Sig Figs in 0.0 deg C

[CookingWithGas]

In reading the OP I’m assuming that 0.0[sup]o[/sup]C means that this is a measurement. But the freezing point of water (at sea level IIRC) is exactly 0[sup]o[/sup]C by definition. Is an exact measurement like that considered to have an infinite number of significant digits?

[Quercus]

Shalmanese:

I don’t like that system, it seems intuitively obvious to me that 2 measurements of the same value with different accuracies should have different sig figs.

See, your problem is that you’re expecting something rigorously logical, and the significant figures system isn’t and never will be rigorous; it’s just a short-cut approximation. People sometimes memorize certain ‘rules’ for sig figs and think it’s therefore a consistent system, but it’s not. The discussion of how many sig figs 0.0 degrees Celcius should have shown that already.

Real scientific error notation (e.g. 0.0 +/- 0.03) is consistent and theoretically sound, and in my opinion not really any harder to learn than sig figs, but YMMV.

[Jon_the_Geek]

Quercus:

See, your problem is that you’re expecting something rigorously logical, and the significant figures system isn’t and never will be rigorous; it’s just a short-cut approximation. People sometimes memorize certain ‘rules’ for sig figs and think it’s therefore a consistent system, but it’s not.
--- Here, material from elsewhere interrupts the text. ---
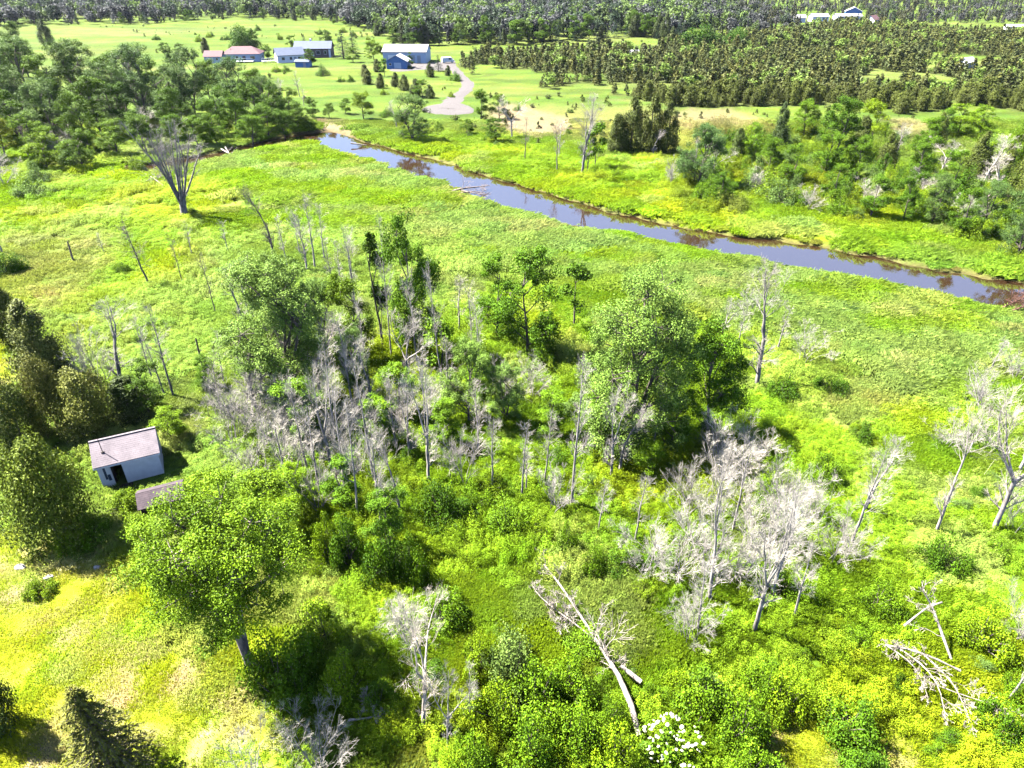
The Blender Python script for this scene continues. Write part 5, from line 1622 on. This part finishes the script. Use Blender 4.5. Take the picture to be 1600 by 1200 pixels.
    ('cedar', 1460, 230, 175, 34, (0.85, 0.95, 0.7), 'olive cedar'), ('oval', 1360, 340, 275, 46, (0.6, 0.78, 0.7), 'dark green tree'), ('oval', 1300, 320, 258, 44, (0.7, 0.85, 0.7), 'dark green tree'), ('willow', 1455, 350, 275, 56, (0.7, 0.8, 0.75), 'grey-green willow'),
    ('oval', 1170, 260, 195, 46, (0.9, 1.05, 0.9), 'bright green tree'), ('oval', 1125, 320, 270, 46, (0.5, 0.65, 0.65), 'dark green tree')]:
    at_px(kind, bx, by, ty, w, tint=tn, base=bs)

SB = (1.25, 1.25, 0.8)
SG = (0.85, 1.0, 0.8)
SD = (0.5, 0.68, 0.65)
hand = [
    ('shrub', 140, 838, 795, 95, SG), ('shrub', 110, 860, 815, 60, SB), ('shrub', 195, 800, 765, 60, SB), ('shrub', 225, 838, 800, 70, SB), ('shrub', 60, 925, 895, 60, SB), ('shrub', 690, 812, 745, 90, SD), ('shrub', 740, 800, 750, 60, SG),
    ('shrub', 610, 900, 800, 85, SD), ('shrub', 545, 880, 800, 75, SD), ('shrub', 645, 905, 830, 60, SG), ('shrub', 515, 880, 790, 60, SB), ('shrub', 790, 830, 770, 90, SG), ('shrub', 885, 865, 805, 45, SG), ('shrub', 925, 895, 840, 50, SG),
    ('shrub', 930, 880, 850, 40, SG), ('shrub', 840, 840, 800, 50, SB), ('shrub', 1100, 1110, 1035, 110, SG), ('shrub', 1150, 1150, 1060, 110, SG), ('shrub', 1060, 1085, 1040, 60, SB), ('shrub', 1220, 1110, 1035, 90, SB), ('shrub', 1190, 1095, 1030, 70, SG),
    ('shrub', 1325, 1150, 1085, 110, SD), ('shrub', 1470, 885, 830, 75, SD), ('shrub', 1555, 865, 830, 50, SG), ('shrub', 1370, 950, 900, 70, SG), ('shrub', 1530, 1010, 940, 90, SB), ('shrub', 1560, 1150, 1080, 80, SD), ('shrub', 1585, 1090, 1030, 60, SG),
    ('shrub', 1225, 620, 575, 60, SD), ('shrub', 1300, 612, 575, 55, SD), ('shrub', 1345, 685, 655, 40, SD), ('shrub', 1290, 750, 700, 70, SG), ('shrub', 1530, 690, 650, 60, SG), ('shrub', 845, 575, 540, 70, SG), ('shrub', 860, 560, 520, 40, SD),
    ('shrub', 440, 1075, 985, 130, SG), ('shrub', 500, 1000, 945, 100, SB), ('shrub', 540, 1080, 1010, 90, SB), ('shrub', 470, 1090, 1030, 80, SD), ('shrub', 600, 900, 860, 60, SG), ('shrub_grey', 800, 1060, 965, 110, (1, 1, 1)), ('shrub_grey', 630, 890, 850, 60, (0.9, 1, 0.9)),
    ('shrub', 840, 1110, 1020, 120, SG), ('shrub', 890, 1080, 1010, 90, SG), ('shrub', 780, 1130, 1060, 100, SB), ('shrub', 900, 1170, 1090, 110, SG), ('shrub', 830, 1190, 1110, 120, SG), ('shrub', 960, 1200, 1120, 100, SB), ('shrub', 740, 1200, 1140, 90, SG),
    ('shrub', 950, 1140, 1080, 70, SG), ('shrub', 1170, 1210, 1150, 90, SG), ('shrub', 1350, 1215, 1165, 100, SD), ('shrub', 690, 970, 920, 90, SG), ('shrub', 750, 1040, 980, 70, SB), ('shrub', 1010, 1090, 1060, 50, SG),
    ('shrub', 5, 430, 385, 60, SD), ('shrub', 30, 425, 405, 30, SG), ('shrub_grey', 50, 305, 265, 60, (1, 1.1, 0.9)), ('shrub', 300, 335, 318, 26, SD), ('shrub', 215, 268, 240, 30, SB), ('shrub', 190, 425, 400, 30, SG), ('shrub', 605, 180, 165, 30, SD),
    ('shrub', 640, 108, 98, 12, SD), ('shrub', 432, 112, 100, 18, SB), ('shrub', 447, 112, 101, 20, SG), ('shrub_grey', 505, 118, 98, 26, SG), ('shrub', 533, 128, 117, 14, SD), ('shrub', 548, 128, 116, 16, SD), ('shrub', 685, 205, 188, 18, SD), ('shrub', 712, 125, 108, 24, SD)]
for kind, bx, by, ty, w, tn in hand:
    ad = 'sunny yellow-green' if tn is SB else 'dark green' if tn is SD else 'mid green' if kind == 'shrub' else 'grey-green'
    at_px(kind, bx, by, ty, w, tint=tn, base=ad + ' shrub')

# the thickets: shrubs scattered inside outlines, each one a plant of its own
tr_ = np.random.default_rng(31)
occ = []


def thicket(poly, n, hr, wr, gap, greys=0.25, dark=0.3):
    xs = [p_[0] for p_ in poly]
    ys = [p_[1] for p_ in poly]
    done = tries = 0
    while done < n and tries < n * 40:
        tries += 1
        px, py = tr_.uniform(min(xs), max(xs)), tr_.uniform(min(ys), max(ys))
        if not inside(np.array([px]), np.array([py]), poly)[0]:
            continue
        p = P(px, py)
        h = tr_.uniform(*hr)
        w = h * tr_.uniform(*wr)
        if any(math.hypot(p[0] - a_, p[1] - b_) < (w + c_) * gap for a_, b_, c_ in occ):
            continue
        if float(creek_sd(np.array([p[0]]), np.array([p[1]]))[0]) < w * 0.5 + 0.6 or math.hypot(p[0] + 29.6, p[1] - 42.5) < 4.2:
            continue
        occ.append((p[0], p[1], w))
        done += 1
        if tr_.random() < greys:
            plant('shrub_grey', p[0], p[1], h, w, tint=(0.85, 0.95, 0.9), base='grey-green shrub')
        else:
            r = tr_.random()
            tn, ad = (SD, 'dark green') if r < dark else (SB, 'sunny yellow-green') if r > 0.6 else (SG, 'mid green')
            plant('shrub', p[0], p[1], h, w, tint=tn, base=ad + ' shrub')


thicket([(1060, 330), (1050, 260), (1090, 215), (1190, 210), (1300, 205), (1450, 225), (1600, 240), (1600, 395), (1480, 370), (1350, 345), (1200, 320)], 96, (2.0, 5.2), (0.9, 1.4), 0.24, 0.3, 0.5)
thicket([(0, 300), (0, 150), (100, 160), (300, 170), (440, 180), (480, 200), (380, 215), (250, 245), (160, 252), (80, 290)], 30, (2.2, 4.5), (1.0, 1.5), 0.3, 0.4, 0.4)
thicket([(340, 650), (480, 580), (700, 600), (900, 590), (1150, 660), (1290, 740), (1270, 960), (1000, 990), (760, 830), (560, 830), (450, 860), (340, 740)], 30, (0.9, 2.2), (1.1, 1.7), 0.4, 0.4, 0.3)
thicket([(600, 960), (760, 930), (1000, 1010), (1280, 1000), (1600, 930), (1600, 1080), (1480, 1190), (1360, 1160), (1180, 1070), (1000, 1180), (620, 1190), (520, 1130)], 26, (0.8, 1.9), (1.1, 1.8), 0.42, 0.12, 0.25)
thicket([(1180, 620), (1600, 620), (1600, 920), (1280, 950), (1290, 740)], 14, (0.6, 1.3), (1.2, 1.9), 0.5, 0.1, 0.3)
thicket([(540, 150), (720, 125), (800, 140), (940, 160), (960, 200), (780, 230), (600, 180)], 14, (1.0, 2.4), (1.0, 1.5), 0.5, 0.3, 0.4)
thicket([(180, 80), (330, 45), (560, 50), (640, 80), (560, 66), (480, 60), (330, 66)], 18, (1.5, 4.0), (0.9, 1.4), 0.5, 0.2, 0.6)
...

The discussion of how many sig figs 0.0 degrees Celcius should have shown that already.

Real scientific error notation (e.g. 0.0 +/- 0.03) is consistent and theoretically sound, and in my opinion not really any harder to learn than sig figs, but YMMV.

I definitely agree, and, after thinking about this and some related issues, I’m going to push for teaching it that way, including sig figs as a simplified version that doesn’t always work 100% perfectly but which their instructor will likely require.

Thanks for the replies!

[scr4]

Jon the Geek:

First, I never said I intended to teach anything incorrect.

OK. I only said it because you seemed to insist that “…0.1 deg C should be thought of as having 2 significant digits in most case…” even after we explained why it’s incorrect.

flight:

I had always thought it was just as reasonable to express significant digits on Celcius as for Kelvin. You will need to convert to Kelvin for multiplication…

They are: keep the worst degree of decimal places accuracy for addition and keep the same number of sig digs for multiplication.

If you accept that as the rule, then I agree: it does work for Celsius. I think I was only taught the “keep the same number of significant digits” rule in school, and the OP seemed to only imply this rule because it asked “how many significant digits”.

[flight]

Shalmanese:

I don’t like that system, it seems intuitively obvious to me that 2 measurements of the same value with different accuracies should have different sig figs.

They do, I am not sure how you got that from my post. If I measure the distance from my desk to the wall as 2 meters with an accuracy to the meter I get:

2m

If I make the same measurement with an accuracy to the milimeter I get:

2.000m

The first has one significant digit, the second 4.

You only get oddities in sig digs when there is addition involved. In that case you are not talking about the relative precision of your measurement versus its size (which is what you are talking about with significant digits), but rather the threshold of your measuring device.